**DO THIS**
Repeat the listing below in full, exactly as it stands.

**DATA LINES**
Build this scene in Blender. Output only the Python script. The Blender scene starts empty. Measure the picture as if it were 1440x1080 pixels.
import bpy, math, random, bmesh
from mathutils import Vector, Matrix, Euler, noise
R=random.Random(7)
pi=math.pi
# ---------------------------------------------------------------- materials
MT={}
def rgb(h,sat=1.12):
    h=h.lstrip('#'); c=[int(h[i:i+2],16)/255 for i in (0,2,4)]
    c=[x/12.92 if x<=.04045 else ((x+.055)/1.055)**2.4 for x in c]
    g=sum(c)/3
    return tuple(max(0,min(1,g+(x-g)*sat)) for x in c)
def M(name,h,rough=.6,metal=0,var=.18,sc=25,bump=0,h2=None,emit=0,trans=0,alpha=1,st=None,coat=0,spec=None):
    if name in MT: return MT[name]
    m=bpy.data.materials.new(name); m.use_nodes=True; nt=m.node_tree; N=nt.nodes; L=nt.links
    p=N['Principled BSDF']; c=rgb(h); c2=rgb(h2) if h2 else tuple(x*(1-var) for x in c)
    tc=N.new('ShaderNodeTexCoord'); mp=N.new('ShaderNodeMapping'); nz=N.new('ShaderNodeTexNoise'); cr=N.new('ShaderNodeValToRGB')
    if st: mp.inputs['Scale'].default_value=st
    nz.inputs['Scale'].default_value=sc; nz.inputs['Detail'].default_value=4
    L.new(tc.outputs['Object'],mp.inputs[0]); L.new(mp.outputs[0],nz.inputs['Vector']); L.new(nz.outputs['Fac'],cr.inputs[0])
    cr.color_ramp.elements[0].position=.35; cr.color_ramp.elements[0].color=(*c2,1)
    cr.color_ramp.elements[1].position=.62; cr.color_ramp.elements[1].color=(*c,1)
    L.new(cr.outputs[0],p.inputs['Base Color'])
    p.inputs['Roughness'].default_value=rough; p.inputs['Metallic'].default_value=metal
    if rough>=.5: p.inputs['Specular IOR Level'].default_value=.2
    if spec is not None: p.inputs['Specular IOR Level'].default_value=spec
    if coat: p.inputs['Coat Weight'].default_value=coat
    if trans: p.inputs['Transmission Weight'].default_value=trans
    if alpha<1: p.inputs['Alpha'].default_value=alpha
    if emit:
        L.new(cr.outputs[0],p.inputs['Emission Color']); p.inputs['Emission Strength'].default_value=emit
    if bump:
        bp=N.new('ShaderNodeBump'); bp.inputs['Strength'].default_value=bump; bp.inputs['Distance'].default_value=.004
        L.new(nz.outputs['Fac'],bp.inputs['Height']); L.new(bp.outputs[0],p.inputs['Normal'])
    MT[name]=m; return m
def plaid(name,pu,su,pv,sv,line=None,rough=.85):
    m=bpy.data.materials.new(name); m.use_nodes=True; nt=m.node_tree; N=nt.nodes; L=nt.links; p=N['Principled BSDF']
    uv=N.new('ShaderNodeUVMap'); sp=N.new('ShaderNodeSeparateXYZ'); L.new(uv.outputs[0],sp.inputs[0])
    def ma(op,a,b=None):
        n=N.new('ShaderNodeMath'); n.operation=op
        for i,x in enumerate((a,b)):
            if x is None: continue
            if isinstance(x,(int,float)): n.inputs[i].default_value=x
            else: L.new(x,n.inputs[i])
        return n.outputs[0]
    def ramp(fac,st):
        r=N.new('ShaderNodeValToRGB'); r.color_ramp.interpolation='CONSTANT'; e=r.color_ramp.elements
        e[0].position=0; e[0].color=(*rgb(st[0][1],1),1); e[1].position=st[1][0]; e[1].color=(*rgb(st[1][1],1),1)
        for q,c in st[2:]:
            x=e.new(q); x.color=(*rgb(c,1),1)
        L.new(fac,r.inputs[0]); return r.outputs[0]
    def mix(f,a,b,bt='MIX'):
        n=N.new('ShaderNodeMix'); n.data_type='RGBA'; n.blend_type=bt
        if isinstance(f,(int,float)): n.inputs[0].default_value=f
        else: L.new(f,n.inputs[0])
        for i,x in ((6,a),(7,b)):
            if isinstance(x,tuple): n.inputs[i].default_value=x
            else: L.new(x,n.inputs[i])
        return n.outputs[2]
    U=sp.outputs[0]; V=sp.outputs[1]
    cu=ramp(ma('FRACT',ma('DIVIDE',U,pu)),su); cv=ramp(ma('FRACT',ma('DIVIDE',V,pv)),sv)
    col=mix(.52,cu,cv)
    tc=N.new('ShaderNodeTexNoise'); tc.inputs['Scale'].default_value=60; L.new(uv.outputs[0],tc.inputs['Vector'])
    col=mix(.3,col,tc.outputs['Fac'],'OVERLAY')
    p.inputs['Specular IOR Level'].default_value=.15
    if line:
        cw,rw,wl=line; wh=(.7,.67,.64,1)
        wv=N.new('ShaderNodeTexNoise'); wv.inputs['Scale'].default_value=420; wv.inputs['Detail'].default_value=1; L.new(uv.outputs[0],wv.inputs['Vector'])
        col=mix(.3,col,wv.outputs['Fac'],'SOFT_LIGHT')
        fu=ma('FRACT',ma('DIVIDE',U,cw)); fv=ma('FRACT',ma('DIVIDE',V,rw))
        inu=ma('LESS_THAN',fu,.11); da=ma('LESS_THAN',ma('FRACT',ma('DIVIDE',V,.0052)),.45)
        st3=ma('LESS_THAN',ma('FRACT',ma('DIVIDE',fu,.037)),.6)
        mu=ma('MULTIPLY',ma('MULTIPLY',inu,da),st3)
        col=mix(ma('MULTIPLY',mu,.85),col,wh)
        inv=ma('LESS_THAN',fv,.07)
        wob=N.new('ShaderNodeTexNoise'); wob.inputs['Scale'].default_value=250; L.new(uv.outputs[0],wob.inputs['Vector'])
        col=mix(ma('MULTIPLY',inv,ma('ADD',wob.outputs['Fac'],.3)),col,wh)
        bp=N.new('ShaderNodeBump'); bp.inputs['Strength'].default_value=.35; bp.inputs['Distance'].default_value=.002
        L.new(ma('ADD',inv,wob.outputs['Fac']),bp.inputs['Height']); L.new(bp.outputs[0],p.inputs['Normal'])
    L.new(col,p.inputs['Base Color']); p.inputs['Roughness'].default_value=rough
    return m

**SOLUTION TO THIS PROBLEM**
Build this scene in Blender. Output only the Python script. The Blender scene starts empty. Measure the picture as if it were 1440x1080 pixels.
import bpy, math, random, bmesh
from mathutils import Vector, Matrix, Euler, noise
R=random.Random(7)
pi=math.pi
# ---------------------------------------------------------------- materials
MT={}
def rgb(h,sat=1.12):
    h=h.lstrip('#'); c=[int(h[i:i+2],16)/255 for i in (0,2,4)]
    c=[x/12.92 if x<=.04045 else ((x+.055)/1.055)**2.4 for x in c]
    g=sum(c)/3
    return tuple(max(0,min(1,g+(x-g)*sat)) for x in c)
def M(name,h,rough=.6,metal=0,var=.18,sc=25,bump=0,h2=None,emit=0,trans=0,alpha=1,st=None,coat=0,spec=None):
    if name in MT: return MT[name]
    m=bpy.data.materials.new(name); m.use_nodes=True; nt=m.node_tree; N=nt.nodes; L=nt.links
    p=N['Principled BSDF']; c=rgb(h); c2=rgb(h2) if h2 else tuple(x*(1-var) for x in c)
    tc=N.new('ShaderNodeTexCoord'); mp=N.new('ShaderNodeMapping'); nz=N.new('ShaderNodeTexNoise'); cr=N.new('ShaderNodeValToRGB')
    if st: mp.inputs['Scale'].default_value=st
    nz.inputs['Scale'].default_value=sc; nz.inputs['Detail'].default_value=4
    L.new(tc.outputs['Object'],mp.inputs[0]); L.new(mp.outputs[0],nz.inputs['Vector']); L.new(nz.outputs['Fac'],cr.inputs[0])
    cr.color_ramp.elements[0].position=.35; cr.color_ramp.elements[0].color=(*c2,1)
    cr.color_ramp.elements[1].position=.62; cr.color_ramp.elements[1].color=(*c,1)
    L.new(cr.outputs[0],p.inputs['Base Color'])
    p.inputs['Roughness'].default_value=rough; p.inputs['Metallic'].default_value=metal
    if rough>=.5: p.inputs['Specular IOR Level'].default_value=.2
    if spec is not None: p.inputs['Specular IOR Level'].default_value=spec
    if coat: p.inputs['Coat Weight'].default_value=coat
    if trans: p.inputs['Transmission Weight'].default_value=trans
    if alpha<1: p.inputs['Alpha'].default_value=alpha
    if emit:
        L.new(cr.outputs[0],p.inputs['Emission Color']); p.inputs['Emission Strength'].default_value=emit
    if bump:
        bp=N.new('ShaderNodeBump'); bp.inputs['Strength'].default_value=bump; bp.inputs['Distance'].default_value=.004
        L.new(nz.outputs['Fac'],bp.inputs['Height']); L.new(bp.outputs[0],p.inputs['Normal'])
    MT[name]=m; return m
def plaid(name,pu,su,pv,sv,line=None,rough=.85):
    m=bpy.data.materials.new(name); m.use_nodes=True; nt=m.node_tree; N=nt.nodes; L=nt.links; p=N['Principled BSDF']
    uv=N.new('ShaderNodeUVMap'); sp=N.new('ShaderNodeSeparateXYZ'); L.new(uv.outputs[0],sp.inputs[0])
    def ma(op,a,b=None):
        n=N.new('ShaderNodeMath'); n.operation=op
        for i,x in enumerate((a,b)):
            if x is None: continue
            if isinstance(x,(int,float)): n.inputs[i].default_value=x
            else: L.new(x,n.inputs[i])
        return n.outputs[0]
    def ramp(fac,st):
        r=N.new('ShaderNodeValToRGB'); r.color_ramp.interpolation='CONSTANT'; e=r.color_ramp.elements
        e[0].position=0; e[0].color=(*rgb(st[0][1],1),1); e[1].position=st[1][0]; e[1].color=(*rgb(st[1][1],1),1)
        for q,c in st[2:]:
            x=e.new(q); x.color=(*rgb(c,1),1)
        L.new(fac,r.inputs[0]); return r.outputs[0]
    def mix(f,a,b,bt='MIX'):
        n=N.new('ShaderNodeMix'); n.data_type='RGBA'; n.blend_type=bt
        if isinstance(f,(int,float)): n.inputs[0].default_value=f
        else: L.new(f,n.inputs[0])
        for i,x in ((6,a),(7,b)):
            if isinstance(x,tuple): n.inputs[i].default_value=x
            else: L.new(x,n.inputs[i])
        return n.outputs[2]
    U=sp.outputs[0]; V=sp.outputs[1]
    cu=ramp(ma('FRACT',ma('DIVIDE',U,pu)),su); cv=ramp(ma('FRACT',ma('DIVIDE',V,pv)),sv)
    col=mix(.52,cu,cv)
    tc=N.new('ShaderNodeTexNoise'); tc.inputs['Scale'].default_value=60; L.new(uv.outputs[0],tc.inputs['Vector'])
    col=mix(.3,col,tc.outputs['Fac'],'OVERLAY')
    p.inputs['Specular IOR Level'].default_value=.15
    if line:
        cw,rw,wl=line; wh=(.7,.67,.64,1)
        wv=N.new('ShaderNodeTexNoise'); wv.inputs['Scale'].default_value=420; wv.inputs['Detail'].default_value=1; L.new(uv.outputs[0],wv.inputs['Vector'])
        col=mix(.3,col,wv.outputs['Fac'],'SOFT_LIGHT')
        fu=ma('FRACT',ma('DIVIDE',U,cw)); fv=ma('FRACT',ma('DIVIDE',V,rw))
        inu=ma('LESS_THAN',fu,.11); da=ma('LESS_THAN',ma('FRACT',ma('DIVIDE',V,.0052)),.45)
        st3=ma('LESS_THAN',ma('FRACT',ma('DIVIDE',fu,.037)),.6)
        mu=ma('MULTIPLY',ma('MULTIPLY',inu,da),st3)
        col=mix(ma('MULTIPLY',mu,.85),col,wh)
        inv=ma('LESS_THAN',fv,.07)
        wob=N.new('ShaderNodeTexNoise'); wob.inputs['Scale'].default_value=250; L.new(uv.outputs[0],wob.inputs['Vector'])
        col=mix(ma('MULTIPLY',inv,ma('ADD',wob.outputs['Fac'],.3)),col,wh)
        bp=N.new('ShaderNodeBump'); bp.inputs['Strength'].default_value=.35; bp.inputs['Distance'].default_value=.002
        L.new(ma('ADD',inv,wob.outputs['Fac']),bp.inputs['Height']); L.new(bp.outputs[0],p.inputs['Normal'])
    L.new(col,p.inputs['Base Color']); p.inputs['Roughness'].default_value=rough
    return m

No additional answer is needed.